Der CNN-Kolumnist Paul LaMonica schlug den Dow-Machern jüngst vor, gar nicht auf die Branche zu verzichten, sondern GM einfach durch Toyota oder Honda zu ersetzen. Ein interessanter Vorschlag. Zwar stehen im Dow nämlich amerikanische Konzerne, doch werden ja auch die Papiere der beiden asiatischen Industrieriesen an der New Yorker Börse gehandelt. Und auch Toyota und Honda beschäftien zigtausende von Amerikanern, haben Werke im Land… und stehen zudem in derselben globalisierten Welt wie die US-Konkurrenten. Und: Die übrigen 29 Dow-Konzerne machen einen Großteil ihres Umsatzes ebenfalls im nicht-amerikanischen Teil der Welt.
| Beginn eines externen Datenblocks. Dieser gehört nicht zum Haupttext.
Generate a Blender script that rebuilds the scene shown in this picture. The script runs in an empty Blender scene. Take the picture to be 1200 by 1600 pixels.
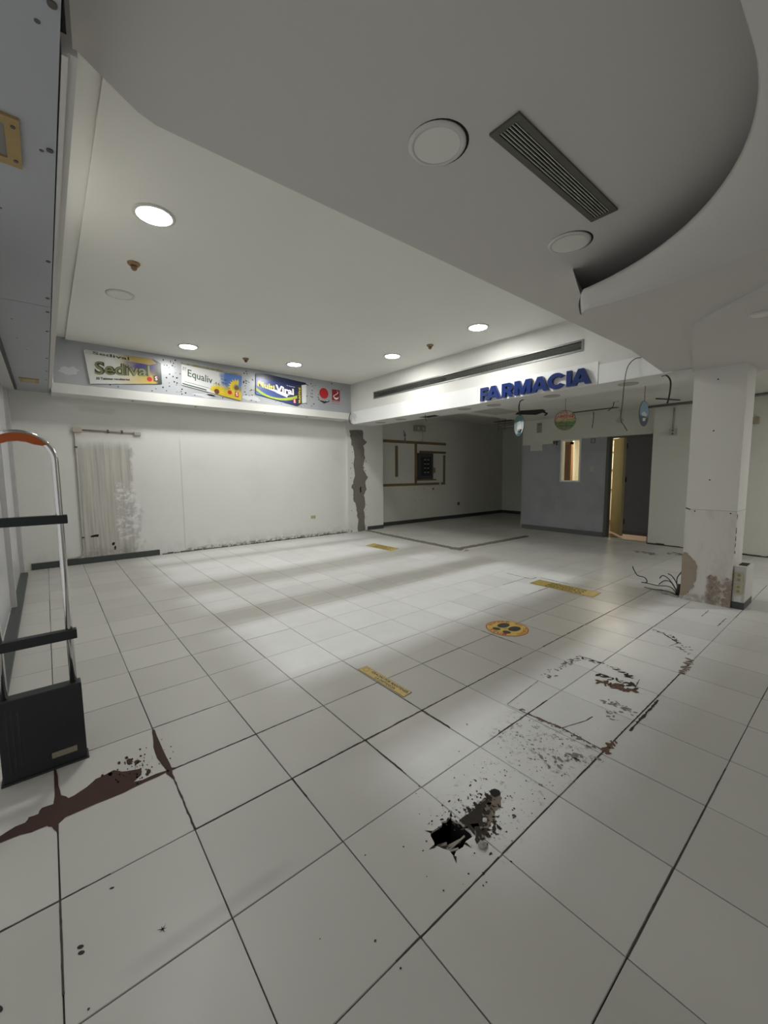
import bpy, bmesh, math, random
from mathutils import Vector, Matrix, noise
random.seed(7)
S = bpy.context.scene
COL = S.collection

# ------------------------------------------------------------------ camera
cam_d = bpy.data.cameras.new('camera'); cam = bpy.data.objects.new('camera', cam_d); COL.objects.link(cam)
YAW, PIT, ROL = -0.88126, -0.0968, -0.0070
f = Vector((math.sin(YAW)*math.cos(PIT), math.cos(YAW)*math.cos(PIT), math.sin(PIT)))
r = f.cross(Vector((0, 0, 1))).normalized(); u = r.cross(f)
c_, s_ = math.cos(ROL), math.sin(ROL)
r2 = c_*r + s_*u; u2 = -s_*r + c_*u
M = Matrix(((r2.x, u2.x, -f.x, 1.2097), (r2.y, u2.y, -f.y, -0.7839), (r2.z, u2.z, -f.z, 1.4018), (0, 0, 0, 1)))
cam.matrix_world = M
cam_d.sensor_fit = 'VERTICAL'; cam_d.sensor_height = 24.0; cam_d.lens = 638.49/1600*24.0
cam_d.clip_start = 0.02; cam_d.clip_end = 100
S.camera = cam

# ------------------------------------------------------------------ world, exposure
W = bpy.data.worlds.new('world'); S.world = W; W.use_nodes = True
bg = W.node_tree.nodes['Background']; bg.inputs[0].default_value = (0.90, 0.90, 0.88, 1); bg.inputs[1].default_value = 0.50
S.view_settings.view_transform = 'Standard'; S.view_settings.look = 'None'
S.view_settings.gamma = 1.0; S.view_settings.use_curve_mapping = False
S.view_settings.exposure = 0.30
LAMP = 140.0          # strength of each lit panel lamp
LAMP_COL = (1.0, 0.99, 0.955)

# ------------------------------------------------------------------ material helpers
class NT:
    def __init__(s, name):
        s.m = bpy.data.materials.new(name); s.m.use_nodes = True
        s.t = s.m.node_tree; s.n = s.t.nodes; s.l = s.t.links
        s.b = s.n['Principled BSDF']
        s.pos = s.n.new('ShaderNodeNewGeometry').outputs['Position']
        sx = s.n.new('ShaderNodeSeparateXYZ'); s.l.new(s.pos, sx.inputs[0])
        s.x, s.y, s.z = sx.outputs
    def put(s, sock, v):
        if hasattr(v, 'is_linked'): s.l.new(v, sock)
        elif isinstance(v, (tuple, list)) and len(v) == 3 and sock.type == 'RGBA': sock.default_value = (*v, 1)
        else: sock.default_value = v
    def math(s, op, a, b=0.0, c=0.0, clamp=False):
        n = s.n.new('ShaderNodeMath'); n.operation = op; n.use_clamp = clamp
        s.put(n.inputs[0], a); s.put(n.inputs[1], b); s.put(n.inputs[2], c); return n.outputs[0]
    def add(s, a, b): return s.math('ADD', a, b)
    def mul(s, a, b): return s.math('MULTIPLY', a, b)
    def inv(s, a): return s.math('SUBTRACT', 1.0, a)
    def step(s, v, lo, hi):
        n = s.n.new('ShaderNodeMapRange'); n.interpolation_type = 'SMOOTHSTEP'
        s.put(n.inputs[0], v); n.inputs[1].default_value = lo; n.inputs[2].default_value = hi; return n.outputs[0]
    def band(s, v, lo, hi, w=0.02):
        return s.mul(s.step(v, lo-w, lo+w), s.inv(s.step(v, hi-w, hi+w)))
    def mix(s, f, a, b, mode='MIX'):
        n = s.n.new('ShaderNodeMix'); n.data_type = 'RGBA'; n.blend_type = mode
        s.put(n.inputs[0], f); s.put(n.inputs[6], a); s.put(n.inputs[7], b); return n.outputs[2]
    def noise(s, scale, detail=3.0, rough=.55, vec=None, stretch=None):
        n = s.n.new('ShaderNodeTexNoise'); n.inputs['Scale'].default_value = scale
        n.inputs['Detail'].default_value = detail; n.inputs['Roughness'].default_value = rough
        v = vec or s.pos
        if stretch:
            mp = s.n.new('ShaderNodeVectorMath'); mp.operation = 'MULTIPLY'; s.l.new(v, mp.inputs[0]); mp.inputs[1].default_value = stretch; v = mp.outputs[0]
        s.l.new(v, n.inputs['Vector']); return n.outputs['Fac']
    def comb(s, x, y, z):
        n = s.n.new('ShaderNodeCombineXYZ'); s.put(n.inputs[0], x); s.put(n.inputs[1], y); s.put(n.inputs[2], z); return n.outputs[0]
    def ramp(s, f, stops):
        n = s.n.new('ShaderNodeValToRGB'); e = n.color_ramp.elements
        while len(e) < len(stops): e.new(.5)
        for k, (p, c) in enumerate(stops):
            e[k].position = p; e[k].color = (c, c, c, 1) if not isinstance(c, (tuple, list)) else (*c, 1)
        s.put(n.inputs[0], f); return n.outputs[0]
    def bump(s, h, strength=.2, dist=.01):
        n = s.n.new('ShaderNodeBump'); n.inputs['Strength'].default_value = strength; n.inputs['Distance'].default_value = dist
        s.put(n.inputs['Height'], h); s.l.new(n.outputs[0], s.b.inputs['Normal'])
    def out(s, col, rough=.6, metal=0.0, spec=None):
        s.put(s.b.inputs['Base Color'], col); s.put(s.b.inputs['Roughness'], rough); s.put(s.b.inputs['Metallic'], metal)
        if spec is not None: s.b.inputs['Specular IOR Level'].default_value = spec
        return s.m

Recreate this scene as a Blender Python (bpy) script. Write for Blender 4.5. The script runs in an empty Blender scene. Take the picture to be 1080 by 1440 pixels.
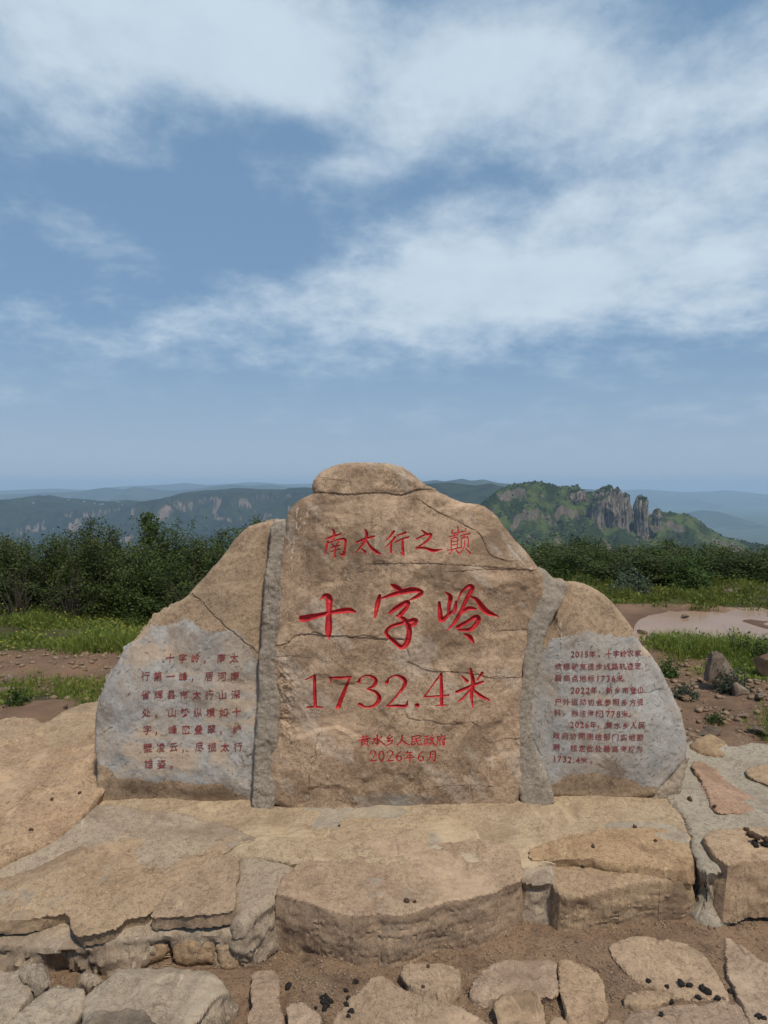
import bpy, bmesh, math, random
import numpy as np
from mathutils import Vector, Matrix

# ------------------------------------------------------------------ camera, world, sun, exposure
scene = bpy.context.scene
COL = scene.collection
CAM_Z = 1.55
PITCH = math.atan(37 / 960.0)
cam_d = bpy.data.cameras.new("camera")
cam_d.sensor_fit = 'VERTICAL'
cam_d.sensor_height = 36.0
cam_d.lens = 960.0 / 1440.0 * 36.0
cam_d.clip_start = 0.05
cam_d.clip_end = 60000
cam = bpy.data.objects.new("camera", cam_d)
COL.objects.link(cam)
cam.location = (0, 0, CAM_Z)
cam.rotation_euler = (math.pi / 2 - PITCH, 0, 0)
scene.camera = cam

SUN_EL, SUN_AZ = math.radians(61), math.radians(152)     # azimuth clockwise from +Y
SUN_STRENGTH, SUN_ANGLE = 3.3, math.radians(5)
SKY_STRENGTH = 0.085
EXPOSURE = 0.12
scene.view_settings.view_transform = 'Standard'
scene.view_settings.look = 'None'
scene.view_settings.exposure = EXPOSURE
scene.view_settings.gamma = 1.0
scene.view_settings.use_curve_mapping = False
scene.cycles.use_denoising = True
scene.cycles.max_bounces = 6
scene.cycles.volume_bounces = 2

sd = Vector((math.sin(SUN_AZ) * math.cos(SUN_EL), math.cos(SUN_AZ) * math.cos(SUN_EL), math.sin(SUN_EL)))
sun_d = bpy.data.lights.new("sun", 'SUN')
sun_d.energy = SUN_STRENGTH
sun_d.angle = SUN_ANGLE
sun_d.color = (1.0, 0.93, 0.81)
sun = bpy.data.objects.new("sun", sun_d)
COL.objects.link(sun)
sun.rotation_euler = sd.to_track_quat('Z', 'Y').to_euler()

world = bpy.data.worlds.new("World")
scene.world = world
world.use_nodes = True
wt = world.node_tree
wn, wl = wt.nodes, wt.links
wn.clear()


def wmath(op, a, b=None, c=None):
    n = wn.new('ShaderNodeMath'); n.operation = op
    for i, v in enumerate((a, b, c)):
        if v is None: continue
        if isinstance(v, (int, float)): n.inputs[i].default_value = v
        else: wl.new(v, n.inputs[i])
    return n.outputs[0]


sky = wn.new('ShaderNodeTexSky')
sky.sky_type = 'NISHITA'
sky.sun_disc = False
sky.sun_elevation = SUN_EL
sky.sun_rotation = SUN_AZ
sky.altitude = 1700
sky.dust_density = 1.6
sky.ozone_density = 1.5
tc = wn.new('ShaderNodeTexCoord')
sep = wn.new('ShaderNodeSeparateXYZ'); wl.new(tc.outputs['Generated'], sep.inputs[0])
az = wmath('ARCTAN2', sep.outputs[0], sep.outputs[1])
el = wmath('ARCSINE', sep.outputs[2])
# cloud layer: a flat deck seen from below
zz = wmath('ADD', wmath('MAXIMUM', sep.outputs[2], 0.0), 0.3)
cx = wmath('DIVIDE', sep.outputs[0], zz)
cy = wmath('DIVIDE', sep.outputs[1], zz)
cmb = wn.new('ShaderNodeCombineXYZ'); wl.new(cx, cmb.inputs[0]); wl.new(cy, cmb.inputs[1])


def wnoise(scale, detail, rough, loc=(0, 0, 0), dist=0.0):
    mp = wn.new('ShaderNodeMapping'); mp.inputs['Location'].default_value = loc
    wl.new(cmb.outputs[0], mp.inputs[0])
    n = wn.new('ShaderNodeTexNoise'); n.inputs['Scale'].default_value = scale
    n.inputs['Detail'].default_value = detail; n.inputs['Roughness'].default_value = rough
    n.inputs['Distortion'].default_value = dist
    wl.new(mp.outputs[0], n.inputs['Vector'])
    return n.outputs[0]


BLOBS = [  # px, py, half-width px, half-height px, weight  (turned into azimuth / elevation)
    (860, 390, 330, 75, 1.0), (580, 400, 170, 60, 0.75), (760, 130, 330, 100, 0.95), (520, 70, 280, 90, 0.65),
    (240, 80, 230, 110, 0.6), (60, 120, 140, 100, 0.65), (110, 225, 90, 35, 0.3), (110, 338, 75, 26, 0.35), (30, 420, 110, 60, 0.2),
    (480, 250, 110, 40, 0.6), (290, 455, 60, 30, 0.35), (600, 475, 330, 40, 0.35), (1000, 260, 200, 60, 0.5),
    (240, 310, 170, 70, -0.5), (130, 400, 260, 60, -0.25), (120, 240, 160, 40, -0.2), (330, 220, 70, 60, -0.3), (510, 120, 40, 50, -0.45), (430, 205, 60, 40, -0.4), (420, 335, 60, 45, -0.4), (300, 250, 100, 60, -0.25), (640, 300, 70, 30, 0.3), (330, 110, 90, 40, 0.35), (420, 130, 60, 40, 0.3), (1000, 20, 200, 50, -0.3),
    (730, 262, 160, 24, -0.45), (470, 205, 60, 28, -0.35), (930, 60, 90, 40, -0.3),
]
acc = None
for bx, by, sx, sy, wgt in BLOBS:
    a0 = math.atan((bx - 540) / 960.0); e0 = math.atan((683 - by) / 960.0 * math.cos(a0))
    sa, se = sx / 960.0 * math.cos(a0) ** 2, sy / 960.0 * math.cos(e0) ** 2
    da = wmath('DIVIDE', wmath('SUBTRACT', az, a0), sa)
    de = wmath('DIVIDE', wmath('SUBTRACT', el, e0), se)
    g = wmath('EXPONENT', wmath('MULTIPLY', wmath('MULTIPLY_ADD', da, da, wmath('MULTIPLY', de, de)), -0.8))
    acc = wmath('MULTIPLY_ADD', g, wgt, acc if acc is not None else 0.0)
n1 = wnoise(1.3, 9, 0.62, (3.1, 1.7, 0), 0.1)
n2 = wnoise(5.0, 10, 0.6, (7.3, 2.2, 0), 0.08)
dens = wmath('ADD', wmath('MULTIPLY_ADD', wmath('SUBTRACT', n1, 0.5), 1.6, acc),
             wmath('MULTIPLY', wmath('SUBTRACT', n2, 0.5), 2.3))
mr = wn.new('ShaderNodeMapRange'); mr.interpolation_type = 'SMOOTHSTEP'
mr.inputs['From Min'].default_value = -0.1; mr.inputs['From Max'].default_value = 1.25
wl.new(dens, mr.inputs['Value'])
# clouds thin out near the horizon
hz = wn.new('ShaderNodeMapRange'); hz.inputs['From Min'].default_value = 0.03; hz.inputs['From Max'].default_value = 0.2
wl.new(el, hz.inputs['Value'])
cmask = wmath('MULTIPLY', mr.outputs[0], hz.outputs[0])
hs = wn.new('ShaderNodeHueSaturation'); hs.inputs['Saturation'].default_value = 0.88; hs.inputs['Value'].default_value = 0.97
wl.new(sky.outputs[0], hs.inputs['Color'])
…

Dass man bei Dow Jones indes so weit gehen will, asiatische Papiere in den Standardindex zu nehmen, darf bezweifelt werden. Doch gibt es genügend Alternativen, denn einige Sektoren sind bei den Blue Chips durchaus unterrepräsentiert und könnten verstärkt werden. Hightech, zum Beispiel. Im S&P-500-Index, der gemeinhin als „marktbreit“ bezeichnet wird, kommen 17 Prozent der Aktien aus dem Hightech-Sektor, im Dow sind es mit Microsoft, Intel, IBM und Hewlett-Packard nur 13 Prozent. Vielleicht könnte man über eine Aufnahme von Cisco oder Apple nachdenken. Beide Unternehmen haben einen Marktwert von rund 150 Milliarden Dollar und einen Jahresumsatz von jeweils etwa 40 Milliarden Dollar.

Auch im Konsumsektor, vor allem in der Lebensmittelabteilung, könnte der Dow Verstärkung gut brauchen. Denn mit Coca-Cola ist zur Zeit nur ein einziger Konzern der Sparte gelistet, zumal Procter & Gamble seine Kaffeesparte gerade verkauft und McDonald’s eher ein Einzelhändler als ein Lebensmittelhersteller ist. So wäre zu überlegen, warum Dow Jones nicht Kraft Foods aufnimmt, die einstige Lebensmittelsparte des Ex-Blue-Chips Altria Group.

Oder PepsiCo. Der Brauseriese ist nicht nur breiter aufgestellt als Coca-Cola, sondern noch dazu größer und erfolgreicher als der Konkurrent, der bereits seit zwanzig Jahren unangefochten im Index hockt. Kritiker dürften fragen, ob sich die beiden Konzerne nicht dennoch zu ähnlich sind, um beide gelistet zu werden. Doch ein genauer Blick auf den Index zeigt, dass Individualtität noch nie ein Kriterium war. Bei seiner Gründung im Jahr 1896 umfasste er fast nur Rohstoff- und Eisenbahnwerte sowie Energieversorger. Und auch heute sind mit ExxonMobil und Chevron zwei fast identische Öl-Riesen sowie mit Citigroup, J.P. Morgan und Bank of America drei Banken vertreten.

Der Status von General Motors als Dow-Wert ist also langfristig keineswegs sicher. Wenn der Konzern weiter an Status verliert, könnte das Papier nach mehr als 80 Jahren aus dem prestigeträchtigen Index fallen. Das wäre traurig, doch fände sich GM in guter Gesellschaft. Der Lauf der Zeit hat bereits aus Konzernlegenden wie U.S. Steel, Eastman Kodak und Sears Roebuck Ex-Blue-Chips gemacht.